━━━ Dataset ━━━
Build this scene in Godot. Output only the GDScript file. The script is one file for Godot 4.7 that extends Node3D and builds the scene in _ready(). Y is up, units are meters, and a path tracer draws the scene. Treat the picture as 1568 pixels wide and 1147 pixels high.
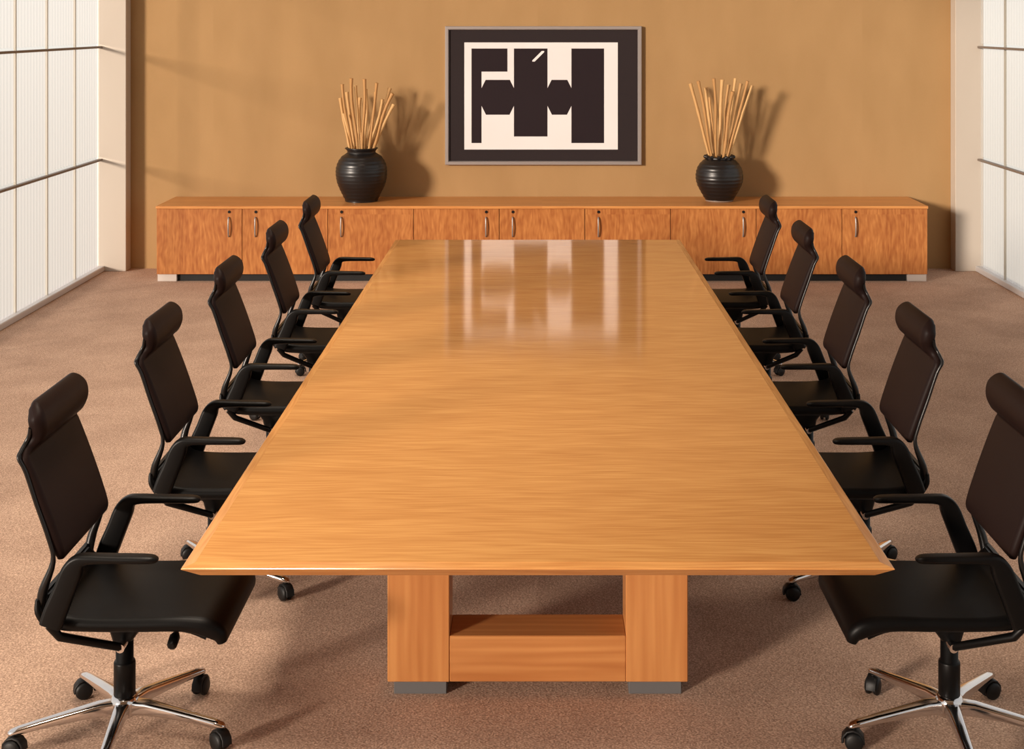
extends Node3D
# A boardroom: long veneered table, ten black leather swivel chairs, wall of low cabinets, translucent glazed side walls.
# Metres, y up. The camera stands at x = 0, z = 0 and looks along -z; "depth" below is -z.

const F := 2140.0        # focal length in pixels of the 1568 x 1147 frame
const CX := 823.4        # principal point in that frame
const CY := 34.0
const EYE := 2.3         # camera height
const WALL := 13.05      # depth of the back wall
const LEFT := -4.05      # plane of the left glazing
const RIGHT := 4.09      # plane of the right glazing
const TOP := 5.25        # ceiling height
const DOWN := 24.0       # energy of each ceiling downlight
const BACK := -3.0       # depth of the wall behind the camera

var M := {}
var used := {}
var rng := RandomNumberGenerator.new()

func _ready() -> void:
	rng.seed = 7
	make_camera()
	make_light()
	make_materials()
	make_room()
	make_downlights()
	make_windows()
	make_cabinets()
	make_picture()
	make_vases()
	make_table()
	make_chairs()

# ---------------------------------------------------------------- camera, light
func make_camera() -> void:
	var cam := Camera3D.new()
	cam.name = "camera"
	add_child(cam)
	cam.position = Vector3(0, EYE, 0)
	var n := 0.1
	cam.set_frustum(1147.0 / F * n, Vector2((784.0 - CX) / F * n, (CY - 573.5) / F * n), n, 100.0)
	cam.keep_aspect = Camera3D.KEEP_HEIGHT
	cam.current = true

func make_light() -> void:
	var we := WorldEnvironment.new()
	we.name = "surroundings"
	var e := Environment.new()
	e.background_mode = Environment.BG_SKY
	var sky := Sky.new()
	var sm := ProceduralSkyMaterial.new()
	sm.sky_top_color = Color(0.86, 0.88, 0.90)
	sm.sky_horizon_color = Color(0.97, 0.95, 0.91)
	sm.ground_horizon_color = Color(0.97, 0.95, 0.91)
	sm.ground_bottom_color = Color(0.80, 0.76, 0.71)
	sm.sky_curve = 0.2
	sm.ground_curve = 0.1
	sm.sky_energy_multiplier = 1.0
	sm.ground_energy_multiplier = 1.0
	sky.sky_material = sm
	e.sky = sky
	e.tonemap_mode = Environment.TONE_MAPPER_LINEAR
	e.tonemap_exposure = 1.0
	e.sdfgi_enabled = true
	e.ssao_enabled = true
	e.ssil_enabled = true
	we.environment = e
	add_child(we)
	var sun := DirectionalLight3D.new()
	sun.name = "low_sun"
	sun.sky_mode = DirectionalLight3D.SKY_MODE_LIGHT_ONLY
	sun.light_color = Color(1.0, 0.93, 0.86)
	sun.light_energy = 2.2
	sun.light_angular_distance = 8.0
	sun.shadow_enabled = true
	add_child(sun)
	sun.look_at_from_position(Vector3.ZERO, Vector3(0.95, -0.26, -1.0))

# ---------------------------------------------------------------- tree helpers
func numbered(called: String) -> String:
	var k: int = used.get(called, 0)
	used[called] = k + 1
	return called if k == 0 else "%s_%03d" % [called, k]

func tag(o: Node, label := "", category := "", group := "", kind := "") -> void:
	if label: o.set_meta("label", label)
	if category: o.set_meta("category", category)
	if group: o.set_meta("group", group)
	if kind: o.set_meta("kind", kind)

func thing(called: String, at: Vector3, turn := 0.0) -> Node3D:
	var o := Node3D.new()
	o.name = numbered(called)
	add_child(o)
	o.position = at
	o.rotation.y = turn
	return o

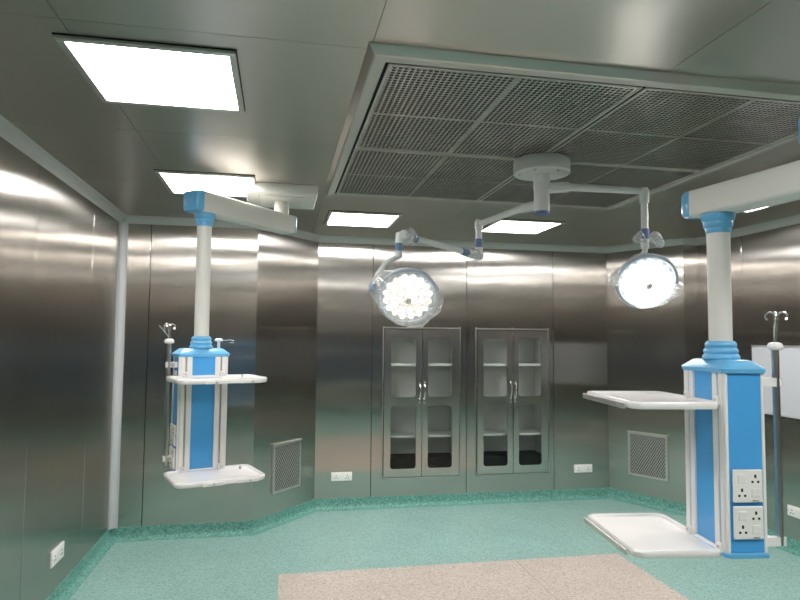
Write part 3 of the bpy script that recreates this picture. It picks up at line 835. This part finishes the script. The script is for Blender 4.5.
# ---------------------------------------------------------------- clear plastic dust covers over the heads
def bag(hd, center, scale, outline, back, label, seed, cov='dust_cover', zoff=.055):
    """crumpled clear bag: a puckered front sheet and a back sheet gathered towards `back`"""
    rnd = random.Random(seed)
    c = Vector(center); back = Vector(back); mb = MB(); n = 72; rg = []
    def at(a):
        k = (a / (2 * PI) * len(outline)) % len(outline); i = int(k); f = k - i
        p, q = Vector(outline[i]), Vector(outline[(i + 1) % len(outline)])
        return p.lerp(q, f)
    base = [at(2 * PI * i / n) * scale for i in range(n)]
    wr = [rnd.uniform(-1, 1) for _ in range(n)]
    # frame in which the outline is drawn: x to the right, z up, front towards -y and a little down
    fn = Vector((-.1, -.93, -.35)).normalized(); X = Vector((1, 0, 0)); X = (X - fn * X.dot(fn)).normalized(); Z = X.cross(fn) * -1
    if Z.z < 0: Z = -Z
    for k, (s, dpt) in enumerate(((.02, zoff + .012), (.35, zoff + .010), (.62, zoff), (.82, zoff * .75), (.95, zoff * .4), (1.0, 0.0), (.97, -.04), (.80, -.085), (.55, -.12), (.28, -.145))):
        r = []
        for i in range(n):
            b = base[i]; wob = wr[i] * .007 * min(1, s * 1.3) + wr[(i * 5 + k * 3) % n] * .0045
            p = c + X * (b.x * s) + Z * (b.y * s) + fn * (dpt + wob)
            if k > 5:
                f = (k - 5) / 5; p = p.lerp(back + (p - c) * .25, f ** 1.4)
            r.append(p)
        rg.append(r)
    mb.rings(rg, cap0=False, cap1=False)
    return part(cov, mb, 'film', hd, 22, label)
s = 3.30 / 622
oL = [(52, -3), (36, 16), (22, 29), (10, 31), (-10, 29), (-30, 26), (-42, 12), (-42, 6), (-30, -10), (-22, -22), (-8, -33), (6, -36), (20, -34), (34, -18)]
oL = [(38, -2), (30, 12), (19, 24), (8, 27), (-12, 26), (-29, 23), (-38, 15), (-41, 6), (-34, -6), (-22, -20), (-10, -30), (4, -33), (18, -32), (35, -14)]
bag(hl, cL, s, oL, (J.x - .06, 3.42, 2.06), 'clear crumpled plastic bag over the left surgical lamp head', 3, zoff=.06)
oR = [(42, -10), (41, 0), (24, 16), (8, 28), (-8, 29), (-24, 12), (-41, 0), (-42, -6), (-28, -6), (-20, -14), (-15, -24), (-2, -32), (18, -28), (34, -20)]
bag(hr, cR, 2.99 / 622, oR, (RE.x, 3.02, 2.17), 'clear crumpled plastic bag over the right surgical lamp head', 5, zoff=.055)
def scrap(center, r, seed, label, stretch=(1.4, .8, .8), axis=None):
    rnd = random.Random(seed); mb = MB()
    bmesh.ops.create_icosphere(mb.bm, subdivisions=3, radius=1.0)
    for v in mb.bm.verts:
        k = 1 + rnd.uniform(-.13, .13) + .18 * math.sin(5 * v.co.x + seed) * math.cos(4 * v.co.z)
        v.co = Vector((v.co.x * r * stretch[0] * k, v.co.y * r * stretch[1] * k, v.co.z * r * stretch[2] * k))
    for v in mb.bm.verts:
        if axis is not None: v.co = axis @ v.co
        v.co += Vector(center)
    return part('plastic_wrap', mb, 'film', sa, 15, label)
q = Vector((1, 0, 0)).rotation_difference(sd).to_matrix()
scrap(K - sd * .07, .040, 2, 'clear plastic wrap gathered around the right joint of the spring arm', (2.0, .95, .95), q)
scrap(J + sd * .045 + V(0, 0, .004), .040, 4, 'clear plastic wrap around the left joint of the spring arm', (1.5, .9, 1.0), q)
# two winged flaps of film at the neck of the right head
mb = MB()
rnd = random.Random(9)
for sx, L_, tip in ((-1, .062, .02), (1, .080, .0)):
    rg = []
    for k in range(7):
        f = k / 6; x = RE.x + sx * (.018 + L_ * f)
        hgt = .050 * math.sin(PI * (f * .8 + .15)) + .01
        zc = 2.228 + .022 * math.sin(f * 5) * (1 if sx > 0 else .5) + tip * f
        rg.append([(x, RE.y - .02 + .02 * math.cos(a) + .012 * math.sin(4 * f + a), zc + hgt * .5 * math.sin(a) + rnd.uniform(-.004, .004)) for a in [2 * PI * i / 10 for i in range(10)]])
    mb.rings(rg)
part('plastic_wrap', mb, 'film', rd, 15, 'clear plastic flaps tied around the tube')

# ---------------------------------------------------------------- light
w = bpy.data.worlds.new('World'); bpy.context.scene.world = w; w.use_nodes = True
w.node_tree.nodes['Background'].inputs[0].default_value = (0.6, 0.65, 0.7, 1)
w.node_tree.nodes['Background'].inputs[1].default_value = 0.05

# ---------------------------------------------------------------- camera
cam = bpy.data.cameras.new('camera'); co = bpy.data.objects.new('camera', cam); C.objects.link(co)
f, pi_, ya, ro = 622.47, 0.0613, 0.1914, 0.0092
F = Vector((math.sin(ya) * math.cos(pi_), math.cos(ya) * math.cos(pi_), math.sin(pi_)))
R = Vector((math.cos(ya), -math.sin(ya), 0)); Uv = R.cross(F)
R2 = R * math.cos(ro) + Uv * math.sin(ro); U2 = -R * math.sin(ro) + Uv * math.cos(ro)
mt = Matrix.Identity(4)
for i in range(3): mt[i][0] = R2[i]; mt[i][1] = U2[i]; mt[i][2] = -F[i]
mt[0][3], mt[1][3], mt[2][3] = 0, 0, 1.7
co.matrix_world = mt
cam.sensor_width = 36; cam.lens = f / 800 * 36; cam.clip_start = 0.02
sc = bpy.context.scene; sc.camera = co
sc.view_settings.view_transform = 'Standard'; sc.view_settings.look = 'None'; sc.view_settings.exposure = 0.22
sc.cycles.max_bounces = 10; sc.cycles.transparent_max_bounces = 16; sc.cycles.glossy_bounces = 8
sc.cycles.sample_clamp_indirect = 6.0
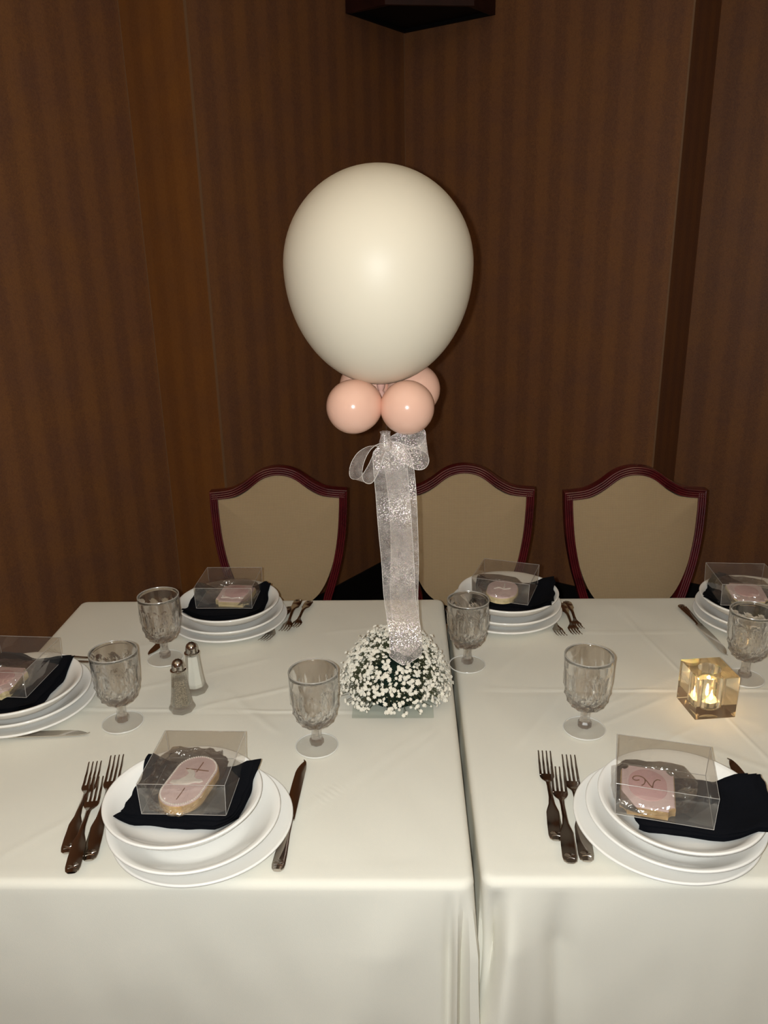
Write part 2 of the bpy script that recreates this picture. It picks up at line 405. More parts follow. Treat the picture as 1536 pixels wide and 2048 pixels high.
━━━
- Set exercise
Search the data above for the word "extends", then gather each line in which it appears.

- Solution to this task
Build this scene in Godot. Output only the GDScript file. The script is one file for Godot 4.7 that extends Node3D and builds the scene in _ready(). Y is up, units are meters, and a path tracer draws the scene. Treat the picture as 1568 pixels wide and 1147 pixels high.
extends Node3D